Cultural preparation is ephemeral, individual relationship is concrete.

At the conclusion of Livermore’s extensive research of ten global cultural clusters, he reminds us that individuals have unique mixes of cultural and sub-cultural values. Cultural preparation, no matter the quantity, is useful for general predictions only and one should “move as quickly as possible beyond broad cultural stereotypes” (Livermore, pg. 89).

For example, the hippie movement of the 1960’s was a collectivist, cooperative movement in a culture renown for individualism and competitive spirit. A visiting German who generalizes all Americans as self-centered and argumentative will, upon meeting a hippie, find his cutural model gives him no accurate prediction to the hippie’s behavior.

The longer a generalization remains unconfirmed in a relationship, the higher the danger of misunderstanding. This is because people aren’t exact imprints of their culture, but unique amalgamations of culture and personality. Even where they follow the mores of their cultural heritage, there reasons for doing so may differ from the generalizations. Therefore it is important to leave generalizations behind in order to understand individuals.

For example, some friends recently wrote about their Christmas experience in a Muslim country. To their surprise, the celebration of Christmas is welcomed and encouraged by Imams across the land as a way to promote unity! When they asked their friends why they celebrated Christmas, however, they soon discovered no one connected the holiday with Jesus. Only with much discussion did they explain that they celebrated the Christmas holiday to remember Jesus, and that the various symbols remind them of him.

My friends began with a generalization, that Muslims wouldn’t celebrate Christmas because it is a Christian holiday. Despite the similar appearance of the holiday in this Muslim country, when they got to know individuals they understood why this custom was widely accepted, because Muslim leaders encouraged it to build unity. Finally, their friends began with a generalization, that Christians celebrate the holiday for the same reason Muslims do, and discovered the underlying differences through relationship.

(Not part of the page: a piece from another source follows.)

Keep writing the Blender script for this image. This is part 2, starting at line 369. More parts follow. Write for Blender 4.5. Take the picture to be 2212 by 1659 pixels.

Because generalizations are a starting point only, and may soon become a barrier to understanding when they hinder further inquiry, I will take care to maintain a teachable attitude towards the people I meet. Despite the value of generalizations to supply a framework from which to understand the decisions of groups of people, they are a poor substitute for the question, “Why do you do such-and-such?” When I am generalized because of my faith without any additional effort to understand my decisions or actions I feel misunderstood. What’s more, I feel others don’t want to bother to understand. It’s a rare person who asks, “Why do you think that?”, or “Why do you do that?” Such a person opens the door for deeper relationship, while the one who remains in generalizations ends up building a wall of generalizations between themselves and others.